Intrigue rewards the clever player who pays attention. Keeping track of your deck (with more options for trashing and filtering) and being aware of your opponents is key to success. There’s more to explore too, interesting card combinations to discover and cards like ‘Baron’ or ‘Duke’ that ask you to lean hard into their mechanics. And ‘Bridge’ is one of the game’s top ten Actions. Even now there are things that I want to try with this set: I’ve never predicted the next card with ‘Wishing Well’ or trashed ‘Mining Village’ but I want to.

Intrigue often gets knocked for not having a strong theme, but that’s only if you limit your definition of theme to the art and card names. There aren’t ‘Islands’ to maroon cards on as in Seaside or ‘Dungeons’ as in Adventures. Instead, the theme of Intrigue comes through below the surface, in how it lets players play and interact, and in the subtler ploys and strategies that emerge.
Other expansions have various gimmicks, but this is pure Dominion with the stabilisers off, showing just what is possible for a seemingly simple game. And with the highest number of alternative Victory kingdom card piles in any expansion it makes alternative scoring routes far more interesting. Plus, it integrates incredibly well with the base game and every expansion to an extent that few other expansions manage.

Intrigue is a seamless addition to Dominion, an essential second core set revealing the bottomless depths of the system that rewards exploration and smarts. This is why Intrigue is the greatest Dominion expansion.

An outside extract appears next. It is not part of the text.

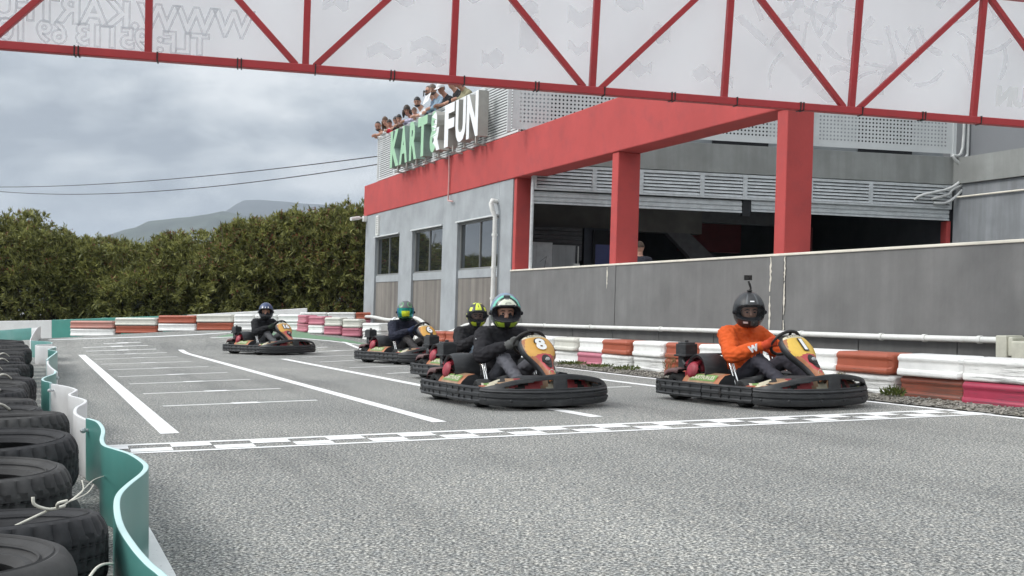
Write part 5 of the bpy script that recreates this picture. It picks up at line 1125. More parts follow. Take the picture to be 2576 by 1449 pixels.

Why isn’t Intrigue the Greatest?
Sure, there’s a lot of smart stuff going on in Intrigue, but no envelopes were pushed in its creation. If you can play Dominion you can play Intrigue, and if you’ve played Dominion then you’ve played Intrigue. It’s just more of the same. That’s not a bad thing but to be the greatest, an expansion needs to do more.
Intrigue is, 15 years after its original release, a little forgettable in comparison with what’s come since. Its innovations have been improved upon in later expansions, and all those slightly clunky choices on the cards often just slow the game down. It’s also an expansion that’s harder to get a grip on; like its theme, a lot of the Kingdom cards are a little murky, asking you to work harder for not much additional reward.

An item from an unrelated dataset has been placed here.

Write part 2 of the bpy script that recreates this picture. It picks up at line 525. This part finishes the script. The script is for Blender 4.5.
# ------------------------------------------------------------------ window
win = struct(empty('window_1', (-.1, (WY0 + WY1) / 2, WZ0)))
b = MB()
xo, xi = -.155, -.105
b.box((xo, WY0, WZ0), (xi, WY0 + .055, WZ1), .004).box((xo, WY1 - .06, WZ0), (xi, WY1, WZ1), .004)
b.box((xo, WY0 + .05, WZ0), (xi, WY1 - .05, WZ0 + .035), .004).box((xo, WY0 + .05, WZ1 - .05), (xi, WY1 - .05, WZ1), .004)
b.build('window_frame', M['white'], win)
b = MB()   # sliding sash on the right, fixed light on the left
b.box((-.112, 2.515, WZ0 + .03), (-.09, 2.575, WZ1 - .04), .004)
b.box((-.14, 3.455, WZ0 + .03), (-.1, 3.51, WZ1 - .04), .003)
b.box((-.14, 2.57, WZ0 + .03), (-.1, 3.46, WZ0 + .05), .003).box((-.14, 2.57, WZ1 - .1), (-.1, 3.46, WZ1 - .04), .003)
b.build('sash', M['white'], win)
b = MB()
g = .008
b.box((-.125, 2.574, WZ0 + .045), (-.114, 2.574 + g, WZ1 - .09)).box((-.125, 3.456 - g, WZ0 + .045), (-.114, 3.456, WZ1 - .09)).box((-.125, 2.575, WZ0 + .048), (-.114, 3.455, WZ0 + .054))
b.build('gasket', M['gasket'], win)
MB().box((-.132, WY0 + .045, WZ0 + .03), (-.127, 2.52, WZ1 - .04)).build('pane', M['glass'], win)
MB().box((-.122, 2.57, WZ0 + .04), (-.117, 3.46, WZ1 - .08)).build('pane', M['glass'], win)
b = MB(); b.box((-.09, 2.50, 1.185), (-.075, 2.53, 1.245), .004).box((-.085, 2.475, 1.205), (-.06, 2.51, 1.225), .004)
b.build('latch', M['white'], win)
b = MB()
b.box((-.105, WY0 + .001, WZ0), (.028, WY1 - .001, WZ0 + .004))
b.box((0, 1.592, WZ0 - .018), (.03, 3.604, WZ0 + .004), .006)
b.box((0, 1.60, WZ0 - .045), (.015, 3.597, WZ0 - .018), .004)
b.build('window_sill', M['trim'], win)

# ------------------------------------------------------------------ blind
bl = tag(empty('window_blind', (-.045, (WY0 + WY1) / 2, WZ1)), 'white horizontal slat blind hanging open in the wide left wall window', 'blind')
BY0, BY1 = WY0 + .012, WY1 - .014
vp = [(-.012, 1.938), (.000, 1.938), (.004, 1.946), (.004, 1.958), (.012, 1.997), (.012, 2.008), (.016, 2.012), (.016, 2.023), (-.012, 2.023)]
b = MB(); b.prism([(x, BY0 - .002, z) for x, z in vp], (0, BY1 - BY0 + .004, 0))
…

Whilst Intrigue doesn’t have a high proportion of Attack cards and they aren’t amongst the strongest in the game, it can feel like a very aggressive expansion too (a feeling not helped by there being only 1 Reaction card in the set). The Attack cards are persistent and frequently frustrating, turning the game into an annoying experience of death by paper cuts. Their bark is often worse than their bite, but an opponent repeatedly playing multiple ‘Torturers’ in a turn can make it miserable for the inexperienced.

And even when cards aren’t being directly aggressive, some are just plain annoying: ‘Masquerade’s’ card passing whilst occasionally fun can sometimes just feel like time wasting as you and your opponent(s) trade Coppers. (Plus, the ‘classic Masquerade pin’ is ridiculously aggressive!)
And whilst the theme does come through in the game play, the artwork in Intrigue is the most inconsistent in the entire game. Whilst all art is subjective, the mix of art styles make the visuals very jarring and Intrigue features some of the least well regarded art in the game. Not wishing to disparage the art of ‘Shanty Town’ but it’s possibly the most ill-fitting visual in the entire 500+ card ecosystem.
I get that Intrigue is a solid expansion and you can do lots of clever things. But for newer players Intrigue can feel a bit dense at first (despite being rules light) and for experienced players it’s not the most interesting or challenging. It ends up a little lost in the middle of the pack (or should that be deck?). That is why Intrigue is not the greatest Dominion expansion.
Verdict
Intrigue is a great expansion: solid, reliable and worthy of exploration. The dependable boyfriend you might return to after a whirlwind affair, a safe pair of hands but not all that exciting. Bill Pullman in Sleepless in Seattle. But in the wider Dominion system perhaps it’s just not innovative or attention grabbing enough? Great but not the greatest.